§ DATASET EXCERPT
--- --- ---

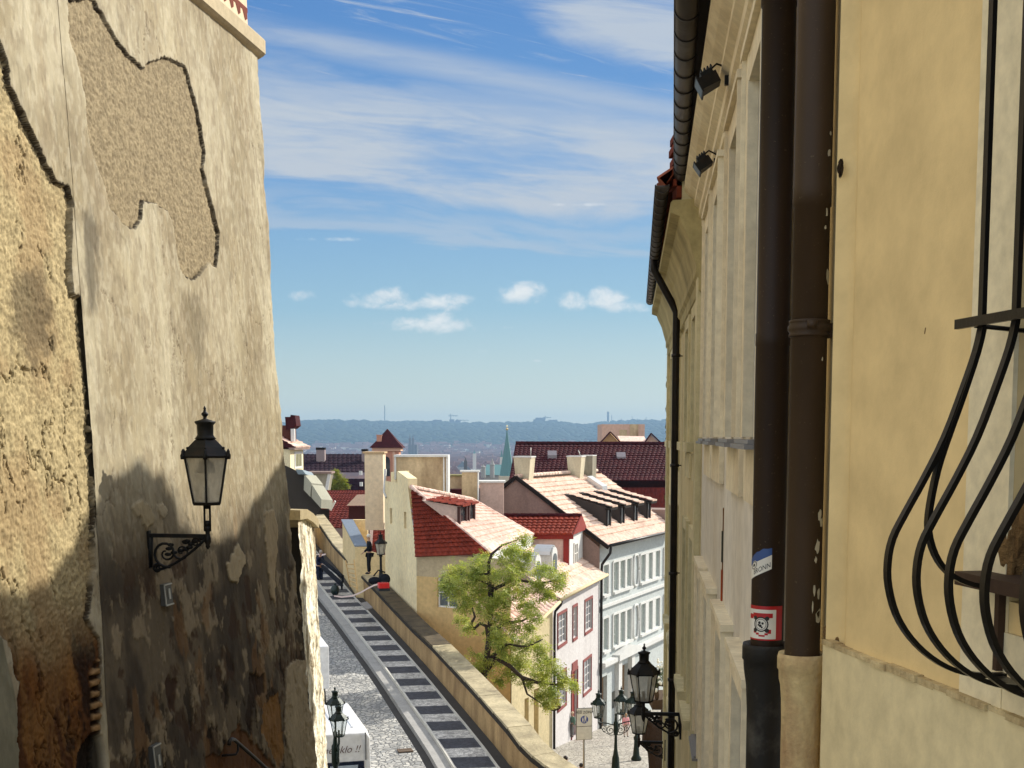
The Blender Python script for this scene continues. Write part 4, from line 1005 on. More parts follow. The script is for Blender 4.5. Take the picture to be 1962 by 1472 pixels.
mb.prism([F3.P(-.05, d, z) for d, z in pr], tuple(F3.t * (F3.L + .1))); mb.build('cornice', plaster('mossy_cornice_plaster', srgb(186, 172, 124), .75, 1.6, .3, 50, dcol=srgb(104, 98, 60)), H3)
mb = MB(); 
for i in range(26):
    z = 1.3 - i * .11; lump(mb, F3.P(F3.L + .0, .0, z), .055 + random.uniform(0, .03), i, (.7, .6, 1.0), 8, 6)
mb.build('corner_ornament', plaster('mossy_stone', srgb(110, 106, 66), .6, 5), H3)
ga = at(1264, 350, 11.2); gb = at(1249, 578, 20.6)
gz3 = 2.20; pa = F3.P(-.2, .38, gz3); pb = F3.P(F3.L + .0, .33, gz3); gutter(H3, pa, pb, .058)
mb = MB(); tiled(mb, F3.P(0, .36, 2.26), F3.P(F3.L, .31, 2.26), F3.P(F3.L, -3.2, 5.5), F3.P(0, -3.2, 5.5)); mb.quad(F3.P(0, -3.2, 5.5), F3.P(F3.L, -3.2, 5.5), F3.P(F3.L, -7, 2.2), F3.P(0, -7, 2.2))
mb.build('roof', ROOFR, H3)
mb = MB(); mb.poly([F3.P(0, .0, 2.2), F3.P(0, -3.2, 5.45), F3.P(0, -7, 2.2)]); mb.poly([F3.P(F3.L, 0.0, 2.2), F3.P(F3.L, -3.2, 5.45), F3.P(F3.L, -7, 2.2)]); mb.build('gable', YB, H3)
# little stepped firewall above the joint of the two houses
mb = MB(); mb.prism([F3.P(-.03, .20, 1.9), F3.P(-.03, .20, 2.55), F3.P(-.03, -.05, 2.75), F3.P(-.03, -.6, 3.2), F3.P(-.03, -.6, 1.9)], tuple(F3.t * .22)); mb.build('fire_wall', YB2, H3)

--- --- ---

§ WHAT NEEDS TO BE DONE
Set the listing down in full and exactly. Pictures within it should not appear in the copy.

§ WRITTEN ANSWER
The Blender Python script for this scene continues. Write part 4, from line 1005 on. More parts follow. The script is for Blender 4.5. Take the picture to be 1962 by 1472 pixels.
mb.prism([F3.P(-.05, d, z) for d, z in pr], tuple(F3.t * (F3.L + .1))); mb.build('cornice', plaster('mossy_cornice_plaster', srgb(186, 172, 124), .75, 1.6, .3, 50, dcol=srgb(104, 98, 60)), H3)
mb = MB(); 
for i in range(26):
    z = 1.3 - i * .11; lump(mb, F3.P(F3.L + .0, .0, z), .055 + random.uniform(0, .03), i, (.7, .6, 1.0), 8, 6)
mb.build('corner_ornament', plaster('mossy_stone', srgb(110, 106, 66), .6, 5), H3)
ga = at(1264, 350, 11.2); gb = at(1249, 578, 20.6)
gz3 = 2.20; pa = F3.P(-.2, .38, gz3); pb = F3.P(F3.L + .0, .33, gz3); gutter(H3, pa, pb, .058)
mb = MB(); tiled(mb, F3.P(0, .36, 2.26), F3.P(F3.L, .31, 2.26), F3.P(F3.L, -3.2, 5.5), F3.P(0, -3.2, 5.5)); mb.quad(F3.P(0, -3.2, 5.5), F3.P(F3.L, -3.2, 5.5), F3.P(F3.L, -7, 2.2), F3.P(0, -7, 2.2))
mb.build('roof', ROOFR, H3)
mb = MB(); mb.poly([F3.P(0, .0, 2.2), F3.P(0, -3.2, 5.45), F3.P(0, -7, 2.2)]); mb.poly([F3.P(F3.L, 0.0, 2.2), F3.P(F3.L, -3.2, 5.45), F3.P(F3.L, -7, 2.2)]); mb.build('gable', YB, H3)
# little stepped firewall above the joint of the two houses
mb = MB(); mb.prism([F3.P(-.03, .20, 1.9), F3.P(-.03, .20, 2.55), F3.P(-.03, -.05, 2.75), F3.P(-.03, -.6, 3.2), F3.P(-.03, -.6, 1.9)], tuple(F3.t * .22)); mb.build('fire_wall', YB2, H3)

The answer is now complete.